Your instructions — Leave the pictures out and quote every line from the start of the listing to the line with "sc.view_settings.exposure=0.1", inclusive.

(A run of records)
------------------------------------------------------------------------
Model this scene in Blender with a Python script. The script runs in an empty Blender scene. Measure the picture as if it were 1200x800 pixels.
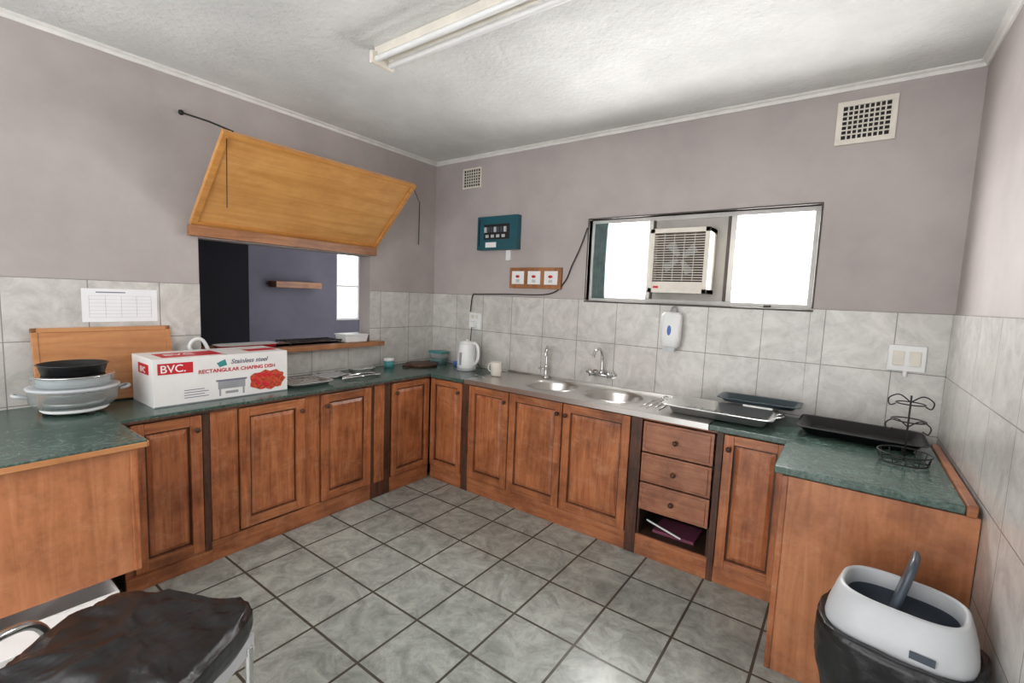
import bpy, bmesh, math, random
from mathutils import Vector, Matrix, noise
random.seed(4)
W=3.823; H=2.823; T=1.567; FRONT=-4.6
C=bpy.context.scene.collection
sc=bpy.context.scene
sc.view_settings.view_transform='Standard'
sc.view_settings.look='None'
sc.view_settings.exposure=0.1

# ---------------------------------------------------------------- materials
def lin(c):
    return tuple(((v/255)/12.92 if v/255<=.04045 else ((v/255+.055)/1.055)**2.4) for v in c)+(1,)
class NT:
    def __init__(s,name):
        s.m=bpy.data.materials.new(name); s.m.use_nodes=True; s.t=s.m.node_tree; s.n=s.t.nodes
        s.b=s.n['Principled BSDF']; s.pos=s.n.new('ShaderNodeNewGeometry').outputs['Position']
    def l(s,a,b): s.t.links.new(a,b)
    def map(s,sc=(1,1,1),loc=(0,0,0),src=None):
        m=s.n.new('ShaderNodeMapping'); m.inputs['Scale'].default_value=sc; m.inputs['Location'].default_value=loc
        s.l(src or s.pos,m.inputs['Vector']); return m.outputs[0]
    def noise(s,scale,vec=None,detail=4,rough=.55,dist=0):
        n=s.n.new('ShaderNodeTexNoise'); n.inputs['Scale'].default_value=scale; n.inputs['Detail'].default_value=detail
        n.inputs['Roughness'].default_value=rough; n.inputs['Distortion'].default_value=dist
        s.l(vec or s.pos,n.inputs['Vector']); return n.outputs[0]
    def ramp(s,f,stops):
        r=s.n.new('ShaderNodeValToRGB'); e=r.color_ramp.elements
        while len(e)<len(stops): e.new(.5)
        for i,(p,c) in enumerate(stops): e[i].position=p; e[i].color=c
        s.l(f,r.inputs[0]); return r.outputs[0]
    def mix(s,f,a,b,mode='MIX'):
        m=s.n.new('ShaderNodeMix'); m.data_type='RGBA'; m.blend_type=mode
        for v,i in ((f,0),(a,6),(b,7)):
            if isinstance(v,(int,float)): m.inputs[i].default_value=v
            elif isinstance(v,tuple): m.inputs[i].default_value=v
            else: s.l(v,m.inputs[i])
        return m.outputs[2]
    def bump(s,h,strength=.3,dist=.01,inv=False):
        b=s.n.new('ShaderNodeBump'); b.inputs['Strength'].default_value=strength; b.inputs['Distance'].default_value=dist
        b.invert=inv; s.l(h,b.inputs['Height']); s.l(b.outputs[0],s.b.inputs['Normal'])
    def fin(s,col=None,rough=.5,metal=0,spec=None):
        if col is not None:
            if isinstance(col,tuple): s.b.inputs['Base Color'].default_value=col
            else: s.l(col,s.b.inputs['Base Color'])
        s.b.inputs['Roughness'].default_value=rough; s.b.inputs['Metallic'].default_value=metal
        if spec is not None: s.b.inputs['Specular IOR Level'].default_value=spec
        return s.m
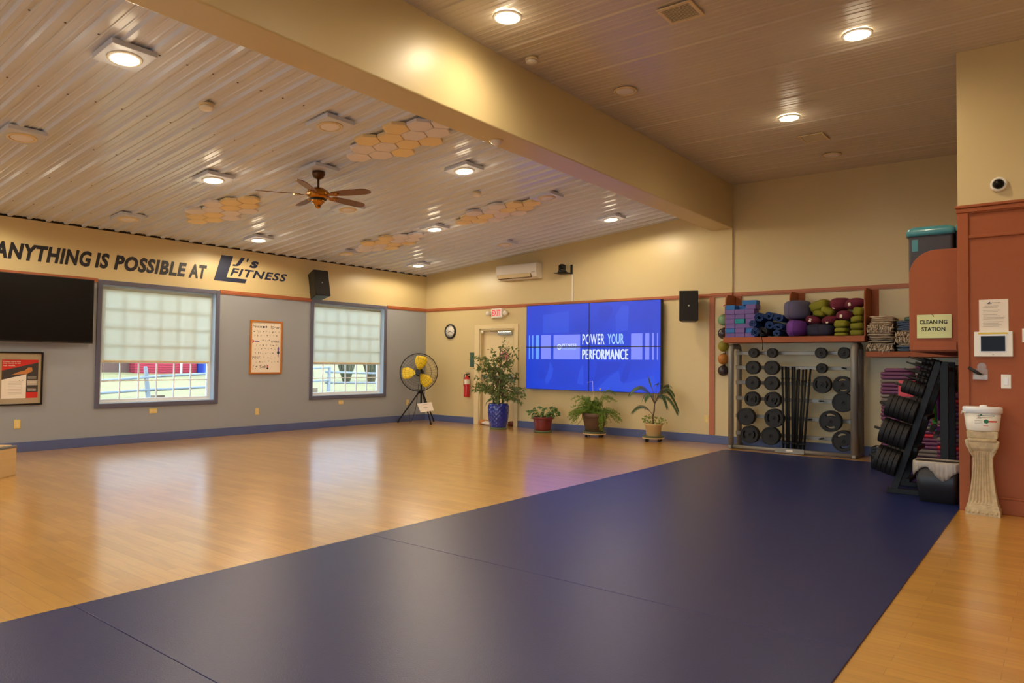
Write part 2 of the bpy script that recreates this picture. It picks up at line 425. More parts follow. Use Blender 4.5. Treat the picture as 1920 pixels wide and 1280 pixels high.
st(B(6.633, 7.003, Y0, -.0, 3.518, 4.26).build('ceiling_beam', 'beige_paint', bevel=.012))
st(B(-.08, -.003, Y0, -.001, 3.185, 3.224).build('gap_shade_strip', 'gap_shade'))  # dark strip standing in for shade in the gap under the ceiling
# closing walls the photo does not show
st(B(X1, X1+.2, Y0, .2, 0, 4.4).build('wall_right', 'beige_paint'))
m = B(-.2, X1+.2, Y0-.2, Y0, 0, .7); m.box(-.2, X1+.2, Y0-.2, Y0, 2.35, 4.4)
for a, b in ((-.2, 1.2), (4.6, 5.2), (8.6, 9.2), (12.6, X1+.2)): m.box(a, b, Y0-.2, Y0, .7, 2.35)
st(m.build('wall_front', 'beige_paint'))
st(B(-20, 34, -40, Y0-.2, -.3, -.15).build('pavement', 'grey_edge'))
for k, (a, b) in enumerate(((1.2, 4.6), (5.2, 8.6), (9.2, 12.6))):  # unseen windows added behind the viewer to fill the room with daylight
    wf = st(B(a, b, Y0-.06, Y0-.05, .7, 2.35).build('window_%d' % (k+3), 'glass'))
    m = B(a, a+.06, Y0-.1, Y0, .7, 2.35); m.box(b-.06, b, Y0-.1, Y0, .7, 2.35); m.box(a+.06, b-.06, Y0-.1, Y0, .7, .76); m.box(a+.06, b-.06, Y0-.1, Y0, 2.29, 2.35); m.box((a+b)/2-.03, (a+b)/2+.03, Y0-.1, Y0, .76, 2.29)
    m.build('window_frame', 'vinyl_white', wf)
# partition at the right
PX, PY = 10.48, -3.66
m = B(PX, X1, PY, 0, 0, 2.70, 0); m.box(PX, X1, PY, 0, 2.70, 4.25, 1)
st(m.build('wall_partition', ['orange_paint', 'beige_paint']))
m = B(PX-.002, PX+.083, PY-.02, PY, 0, 2.70)
m.box(PX+.083, X1, PY-.02, PY, 2.69, 2.70)
st(m.build('trim_1', 'orange_paint', bevel=.004))
m = B(PX-.012, X1, PY-.028, PY, 2.70, 2.742); m.box(PX-.018, X1, PY-.04, PY, 2.742, 2.768)
st(m.build('trim_2', 'orange_paint', bevel=.006))
m = B(PX+.083, X1, PY-.018, PY, 2.462, 2.492)
st(m.build('trim_3', 'orange_paint', bevel=.007))
m = B(PX+.083, X1, PY-.012, PY, 0, .135); m.box(PX+.083, X1, PY-.02, PY, .135, .155)
st(m.build('baseboard_partition', 'orange_paint', bevel=.005))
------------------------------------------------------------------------
Completed task —
Model this scene in Blender with a Python script. The script runs in an empty Blender scene. Measure the picture as if it were 1200x800 pixels.
import bpy, bmesh, math, random
from mathutils import Vector, Matrix, noise
random.seed(4)
W=3.823; H=2.823; T=1.567; FRONT=-4.6
C=bpy.context.scene.collection
sc=bpy.context.scene
sc.view_settings.view_transform='Standard'
sc.view_settings.look='None'
sc.view_settings.exposure=0.1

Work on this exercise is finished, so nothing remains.